DSH Perfumes

DSH Perfumes captures a familiar realm in perfumery with enough variance within the internal structure of each fragrance in that it becomes reinvention. These structures rely on old and historically tested accords, yet what lies atop of these underpinnings come across as fresh and brilliant, with enough creative juiciness to make them interesting. Dawn Spencer Hurwitz’ well-grounded approach to scent with an emphasis in the non-perfumed aspects of perfume is something I find particularly appealing, with an ability to capture scent as a textural and aesthetic entity.

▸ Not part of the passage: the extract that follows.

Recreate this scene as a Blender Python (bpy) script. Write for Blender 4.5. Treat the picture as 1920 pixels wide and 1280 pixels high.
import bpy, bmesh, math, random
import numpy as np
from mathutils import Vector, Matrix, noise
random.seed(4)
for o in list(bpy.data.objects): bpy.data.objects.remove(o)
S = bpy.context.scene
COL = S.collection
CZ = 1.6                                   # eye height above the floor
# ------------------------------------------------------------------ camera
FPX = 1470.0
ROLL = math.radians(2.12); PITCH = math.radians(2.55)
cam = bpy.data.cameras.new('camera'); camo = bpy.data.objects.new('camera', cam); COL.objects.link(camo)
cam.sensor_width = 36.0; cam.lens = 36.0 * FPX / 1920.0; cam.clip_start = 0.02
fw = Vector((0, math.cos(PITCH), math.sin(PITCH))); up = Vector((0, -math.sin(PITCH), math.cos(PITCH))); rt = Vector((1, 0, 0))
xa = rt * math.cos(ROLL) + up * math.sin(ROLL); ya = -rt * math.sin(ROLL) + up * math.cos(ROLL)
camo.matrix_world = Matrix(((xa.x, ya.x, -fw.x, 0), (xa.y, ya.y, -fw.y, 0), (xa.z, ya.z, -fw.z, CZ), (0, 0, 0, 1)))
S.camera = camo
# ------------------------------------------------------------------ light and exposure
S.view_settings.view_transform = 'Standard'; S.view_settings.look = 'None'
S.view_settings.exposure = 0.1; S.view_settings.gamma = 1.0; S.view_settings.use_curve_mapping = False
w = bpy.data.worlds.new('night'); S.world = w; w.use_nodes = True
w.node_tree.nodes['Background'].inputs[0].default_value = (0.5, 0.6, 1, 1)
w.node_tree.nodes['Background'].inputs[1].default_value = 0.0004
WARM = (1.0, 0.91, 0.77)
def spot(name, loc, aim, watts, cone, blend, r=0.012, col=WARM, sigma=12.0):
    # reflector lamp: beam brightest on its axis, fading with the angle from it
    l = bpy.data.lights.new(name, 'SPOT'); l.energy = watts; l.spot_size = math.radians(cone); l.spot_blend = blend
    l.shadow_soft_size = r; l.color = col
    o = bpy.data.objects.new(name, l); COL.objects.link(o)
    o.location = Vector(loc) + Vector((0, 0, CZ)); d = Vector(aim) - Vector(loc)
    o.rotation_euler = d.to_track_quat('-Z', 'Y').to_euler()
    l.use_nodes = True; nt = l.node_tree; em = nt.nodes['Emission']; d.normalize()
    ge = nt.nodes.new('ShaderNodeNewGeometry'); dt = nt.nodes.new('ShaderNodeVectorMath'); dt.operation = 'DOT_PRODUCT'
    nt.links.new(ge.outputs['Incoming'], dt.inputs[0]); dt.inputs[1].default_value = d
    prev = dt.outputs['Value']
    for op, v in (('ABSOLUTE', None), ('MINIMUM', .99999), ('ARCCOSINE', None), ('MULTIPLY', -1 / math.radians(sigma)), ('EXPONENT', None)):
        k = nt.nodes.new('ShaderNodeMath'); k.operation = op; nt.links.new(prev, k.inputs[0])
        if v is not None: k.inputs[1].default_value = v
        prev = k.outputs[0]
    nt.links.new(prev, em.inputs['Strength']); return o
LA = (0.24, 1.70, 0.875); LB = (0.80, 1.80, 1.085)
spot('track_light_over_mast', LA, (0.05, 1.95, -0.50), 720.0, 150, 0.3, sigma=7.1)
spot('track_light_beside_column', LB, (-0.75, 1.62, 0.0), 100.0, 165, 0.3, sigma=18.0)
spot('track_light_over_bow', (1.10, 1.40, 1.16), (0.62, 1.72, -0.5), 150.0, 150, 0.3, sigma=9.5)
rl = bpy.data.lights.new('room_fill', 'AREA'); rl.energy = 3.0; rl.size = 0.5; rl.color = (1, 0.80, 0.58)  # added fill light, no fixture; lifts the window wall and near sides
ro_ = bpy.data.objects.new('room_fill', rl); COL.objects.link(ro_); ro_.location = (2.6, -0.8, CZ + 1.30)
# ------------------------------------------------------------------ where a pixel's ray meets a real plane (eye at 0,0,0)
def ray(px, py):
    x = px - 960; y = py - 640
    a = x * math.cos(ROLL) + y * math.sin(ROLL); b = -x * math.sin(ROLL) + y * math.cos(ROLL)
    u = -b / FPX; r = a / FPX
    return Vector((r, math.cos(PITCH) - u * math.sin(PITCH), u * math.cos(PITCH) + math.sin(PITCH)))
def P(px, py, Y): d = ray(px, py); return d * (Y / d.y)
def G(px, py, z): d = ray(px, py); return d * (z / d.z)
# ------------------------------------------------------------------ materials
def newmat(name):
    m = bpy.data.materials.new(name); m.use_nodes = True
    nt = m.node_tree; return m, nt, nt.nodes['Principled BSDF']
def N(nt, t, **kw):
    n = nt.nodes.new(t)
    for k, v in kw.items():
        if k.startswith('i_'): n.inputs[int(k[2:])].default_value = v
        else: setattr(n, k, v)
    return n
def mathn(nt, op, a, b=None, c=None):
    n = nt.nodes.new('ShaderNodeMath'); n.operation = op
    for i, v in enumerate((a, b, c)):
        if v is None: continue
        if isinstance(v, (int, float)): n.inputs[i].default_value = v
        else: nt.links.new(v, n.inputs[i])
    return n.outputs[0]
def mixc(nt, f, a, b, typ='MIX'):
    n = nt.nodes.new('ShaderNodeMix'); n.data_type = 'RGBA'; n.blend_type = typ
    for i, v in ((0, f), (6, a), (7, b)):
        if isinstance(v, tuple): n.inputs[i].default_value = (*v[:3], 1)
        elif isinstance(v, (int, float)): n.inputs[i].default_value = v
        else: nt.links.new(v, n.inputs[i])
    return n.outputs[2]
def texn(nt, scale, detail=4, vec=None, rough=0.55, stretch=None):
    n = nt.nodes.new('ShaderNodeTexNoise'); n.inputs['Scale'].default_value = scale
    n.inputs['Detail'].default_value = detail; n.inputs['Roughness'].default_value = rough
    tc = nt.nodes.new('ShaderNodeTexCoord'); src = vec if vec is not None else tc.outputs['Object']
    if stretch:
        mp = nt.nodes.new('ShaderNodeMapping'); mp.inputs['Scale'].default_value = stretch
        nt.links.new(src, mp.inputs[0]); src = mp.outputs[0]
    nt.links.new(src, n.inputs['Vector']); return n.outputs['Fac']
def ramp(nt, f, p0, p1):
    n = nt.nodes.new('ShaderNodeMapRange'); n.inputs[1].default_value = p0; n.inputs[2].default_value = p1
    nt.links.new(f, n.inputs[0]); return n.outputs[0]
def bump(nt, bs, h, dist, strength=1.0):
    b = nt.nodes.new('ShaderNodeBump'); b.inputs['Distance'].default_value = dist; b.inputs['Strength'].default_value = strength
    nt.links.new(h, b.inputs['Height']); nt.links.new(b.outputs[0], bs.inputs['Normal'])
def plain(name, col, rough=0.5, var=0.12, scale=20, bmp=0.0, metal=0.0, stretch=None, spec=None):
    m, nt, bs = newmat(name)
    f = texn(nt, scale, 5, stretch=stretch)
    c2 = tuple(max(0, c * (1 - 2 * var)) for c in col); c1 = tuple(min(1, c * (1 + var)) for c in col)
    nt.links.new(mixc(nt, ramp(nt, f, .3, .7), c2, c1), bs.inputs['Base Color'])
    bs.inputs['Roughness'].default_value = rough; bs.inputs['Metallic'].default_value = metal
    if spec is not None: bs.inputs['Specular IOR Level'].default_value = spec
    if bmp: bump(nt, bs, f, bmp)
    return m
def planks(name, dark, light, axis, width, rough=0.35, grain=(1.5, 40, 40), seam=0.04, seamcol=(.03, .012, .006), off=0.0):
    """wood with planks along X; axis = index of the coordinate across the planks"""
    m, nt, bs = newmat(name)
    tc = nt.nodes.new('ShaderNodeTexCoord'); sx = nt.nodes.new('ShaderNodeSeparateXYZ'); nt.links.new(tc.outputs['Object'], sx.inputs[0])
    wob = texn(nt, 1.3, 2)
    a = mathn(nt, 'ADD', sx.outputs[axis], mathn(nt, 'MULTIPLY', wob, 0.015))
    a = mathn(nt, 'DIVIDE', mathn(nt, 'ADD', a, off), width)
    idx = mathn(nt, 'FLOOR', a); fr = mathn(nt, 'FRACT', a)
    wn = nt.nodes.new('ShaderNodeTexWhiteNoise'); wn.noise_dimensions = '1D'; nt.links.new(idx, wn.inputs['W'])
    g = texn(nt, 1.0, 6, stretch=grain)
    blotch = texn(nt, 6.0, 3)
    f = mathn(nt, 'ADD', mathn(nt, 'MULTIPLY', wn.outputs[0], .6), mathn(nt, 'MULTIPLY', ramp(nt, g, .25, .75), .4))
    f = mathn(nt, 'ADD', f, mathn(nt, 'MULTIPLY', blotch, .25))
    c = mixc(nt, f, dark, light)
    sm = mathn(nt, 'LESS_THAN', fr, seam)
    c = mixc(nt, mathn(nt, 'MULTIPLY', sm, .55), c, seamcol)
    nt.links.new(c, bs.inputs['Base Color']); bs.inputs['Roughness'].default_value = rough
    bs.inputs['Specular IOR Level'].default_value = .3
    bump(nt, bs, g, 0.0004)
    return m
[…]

Photo by http://www.dshperfumes.com/

DSH’s Seven is without a doubt my favourite of the samples sent to me from Dawn. Seven has the same effect of instant exultation as walking past an aromatherapy shop with an impressive presence and salubrious sillage. Seven is able to move downwards with a vintage, slightly worn faded-hue, with a hot gust quality of patchouli mixed with a wash of pure, healing herbs and incense. This is joined with a slight sour hum, like a chypre that has lost its citrusy top note. In every sense it is a big perfume played at the optimal volume. To me, it’s as if Jean-Paul era Guerlain did a patchouli; a cross between Vetiver and Mitsouko, reminding me that even timeless things can read as vintage.

Matsu is a fabulous woody vetiver cologne which follows a fresh trajectory until that dissolves in a sheer woody cloud of specific and controlled proportions. Matsu achieves a naturalistic feel without feeling unstructured, overall pulling it off as a respectfully polished unit: that being a pine-vetiver with soft incense undertones, a sticky, almost sappy overlay with enough florals and citrus to make it buoyant and transparent.

Zeitgeist 55 plays homage to leather à la Knize Ten, managing to merge within this leather bicycle jacket structure a bourbon old fashioned cocktail. It makes sense to me, really. The off-sweet powderiness of carnation, florals, and the ripe sweetness of animalics found in this style of perfume is in itself bitter. Pair it with bourbon, sweet patchouli and immortelle and you’ve got a leather old fashioned. The leather in Zeitgeist 55 moves closer to suede with a more rounded sandalwood complexion. Superb.

Albino (A Study in White) maintains an intellectual air without bragging about it, indeed reading as a white fragrance. Like a vast blanket of snow, Albino is a predominantly grapefruit-driven, fruity fresh scent without suffering from the usual fruity fresh ailments (being trashiness, mostly). A raspberry-grapefruit-basil top note (Cointreau’s bittersweet quality comes to mind) descends into a creamy rhapsody where ribbons of white musks surround creamy woods. There is an abstract counterpoint in the far, far distance of Albino that could evoke colours of pink (rhubarb, jasmine) and green (vetiver, patchouli), but Albino’s layers of white covers that adequately.

The Voices of Trees isolates the furry quality of conifers, moving it into the stylistic confines of something fougere-like; top-down in nature. The citrus at the top and lavender which exists between the top and the heart pivot around a wonderfully sticky sap accord bolstered with cedar and incense. Whilst lavender isn’t the focus in VoT, the warm autumnal sunlight of maple leaves gives the lavender a roasted quality. Expansive, stylistically like an inverted L’Air du Desert Marocain in a forest setting.

Vanille Botanique is an interesting creature, thankfully not treating vanilla like Frapin’s 1697 or L’Artisan’s Vanille Absolument. Instead, it is somewhere amongst the boozy and brisk transparent smoke of Tauer’s Vanilla Flash, Uncle Serge’s 5 o’Clock, and Giacobetti’s Tea for Two. Vanille Botanique is a baseless perfume which deceivingly looks heavy but actually isn’t, with a long romantic jasmine heart that expresses both citrusy and oily yellow facets, served with a side of ginger biscuits and tannic black tea.

Finally, Vert et Noir manages to tackle the aquatic category of scents with a fierce sensibility, rendering it multicoloured and somewhat interesting. A spiced ozonic scent, Vert et Noir clashes crisp vegetal notes of melon, celery, lettuce, and cucumber (to name a few) and an expected herbal crunch with the fierce, immobilising claw of black liquorice and black pepper. The result is an intriguing scent of salty skin, stiff yet free spirited. A vegetal done right.

Disclaimer: Samples were kindly supplied by DSH Perfumes. This is a not-for-profit review, and the reviewer’s integrity remains unswayed and intact!